▶ [SHORT PROBLEM]: Return the whole listing exactly as it stands.
══════
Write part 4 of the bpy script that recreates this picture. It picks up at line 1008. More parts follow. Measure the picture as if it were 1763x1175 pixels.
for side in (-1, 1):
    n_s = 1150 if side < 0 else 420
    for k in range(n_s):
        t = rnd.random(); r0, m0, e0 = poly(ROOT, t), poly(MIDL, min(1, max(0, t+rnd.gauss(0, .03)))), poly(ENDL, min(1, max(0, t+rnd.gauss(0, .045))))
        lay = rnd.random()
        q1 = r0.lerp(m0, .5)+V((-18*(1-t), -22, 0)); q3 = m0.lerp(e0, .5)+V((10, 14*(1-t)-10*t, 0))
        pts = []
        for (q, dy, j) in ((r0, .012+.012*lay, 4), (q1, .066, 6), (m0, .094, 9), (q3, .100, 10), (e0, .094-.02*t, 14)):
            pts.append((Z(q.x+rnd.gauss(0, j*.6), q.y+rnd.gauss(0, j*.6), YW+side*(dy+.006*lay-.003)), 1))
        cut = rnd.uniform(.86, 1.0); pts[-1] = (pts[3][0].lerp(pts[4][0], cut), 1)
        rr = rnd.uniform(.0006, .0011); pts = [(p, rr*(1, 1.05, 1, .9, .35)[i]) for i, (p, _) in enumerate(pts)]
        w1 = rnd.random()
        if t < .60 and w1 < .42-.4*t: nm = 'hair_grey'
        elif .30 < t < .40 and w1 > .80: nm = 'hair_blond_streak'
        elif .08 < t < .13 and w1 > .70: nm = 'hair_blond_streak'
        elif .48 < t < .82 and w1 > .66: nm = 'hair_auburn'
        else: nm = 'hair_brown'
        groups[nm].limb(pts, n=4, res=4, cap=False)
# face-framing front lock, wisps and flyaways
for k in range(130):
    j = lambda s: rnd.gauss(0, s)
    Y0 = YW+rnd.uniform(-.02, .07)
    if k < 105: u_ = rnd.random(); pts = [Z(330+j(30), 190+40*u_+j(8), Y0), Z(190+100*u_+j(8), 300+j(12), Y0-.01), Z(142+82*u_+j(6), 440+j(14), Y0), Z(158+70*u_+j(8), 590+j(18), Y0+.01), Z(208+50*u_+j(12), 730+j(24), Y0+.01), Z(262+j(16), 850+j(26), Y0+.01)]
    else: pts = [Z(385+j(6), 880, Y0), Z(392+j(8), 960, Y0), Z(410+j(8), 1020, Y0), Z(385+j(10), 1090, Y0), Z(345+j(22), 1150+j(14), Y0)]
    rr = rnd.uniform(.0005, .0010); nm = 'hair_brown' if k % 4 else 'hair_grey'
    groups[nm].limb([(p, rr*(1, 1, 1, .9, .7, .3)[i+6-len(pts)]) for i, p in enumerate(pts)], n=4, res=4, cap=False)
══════
▶ [WRITTEN RESPONSE]:
Write part 4 of the bpy script that recreates this picture. It picks up at line 1008. More parts follow. Measure the picture as if it were 1763x1175 pixels.
for side in (-1, 1):
    n_s = 1150 if side < 0 else 420
    for k in range(n_s):
        t = rnd.random(); r0, m0, e0 = poly(ROOT, t), poly(MIDL, min(1, max(0, t+rnd.gauss(0, .03)))), poly(ENDL, min(1, max(0, t+rnd.gauss(0, .045))))
        lay = rnd.random()
        q1 = r0.lerp(m0, .5)+V((-18*(1-t), -22, 0)); q3 = m0.lerp(e0, .5)+V((10, 14*(1-t)-10*t, 0))
        pts = []
        for (q, dy, j) in ((r0, .012+.012*lay, 4), (q1, .066, 6), (m0, .094, 9), (q3, .100, 10), (e0, .094-.02*t, 14)):
            pts.append((Z(q.x+rnd.gauss(0, j*.6), q.y+rnd.gauss(0, j*.6), YW+side*(dy+.006*lay-.003)), 1))
        cut = rnd.uniform(.86, 1.0); pts[-1] = (pts[3][0].lerp(pts[4][0], cut), 1)
        rr = rnd.uniform(.0006, .0011); pts = [(p, rr*(1, 1.05, 1, .9, .35)[i]) for i, (p, _) in enumerate(pts)]
        w1 = rnd.random()
        if t < .60 and w1 < .42-.4*t: nm = 'hair_grey'
        elif .30 < t < .40 and w1 > .80: nm = 'hair_blond_streak'
        elif .08 < t < .13 and w1 > .70: nm = 'hair_blond_streak'
        elif .48 < t < .82 and w1 > .66: nm = 'hair_auburn'
        else: nm = 'hair_brown'
        groups[nm].limb(pts, n=4, res=4, cap=False)
# face-framing front lock, wisps and flyaways
for k in range(130):
    j = lambda s: rnd.gauss(0, s)
    Y0 = YW+rnd.uniform(-.02, .07)
    if k < 105: u_ = rnd.random(); pts = [Z(330+j(30), 190+40*u_+j(8), Y0), Z(190+100*u_+j(8), 300+j(12), Y0-.01), Z(142+82*u_+j(6), 440+j(14), Y0), Z(158+70*u_+j(8), 590+j(18), Y0+.01), Z(208+50*u_+j(12), 730+j(24), Y0+.01), Z(262+j(16), 850+j(26), Y0+.01)]
    else: pts = [Z(385+j(6), 880, Y0), Z(392+j(8), 960, Y0), Z(410+j(8), 1020, Y0), Z(385+j(10), 1090, Y0), Z(345+j(22), 1150+j(14), Y0)]
    rr = rnd.uniform(.0005, .0010); nm = 'hair_brown' if k % 4 else 'hair_grey'
    groups[nm].limb([(p, rr*(1, 1, 1, .9, .7, .3)[i+6-len(pts)]) for i, p in enumerate(pts)], n=4, res=4, cap=False)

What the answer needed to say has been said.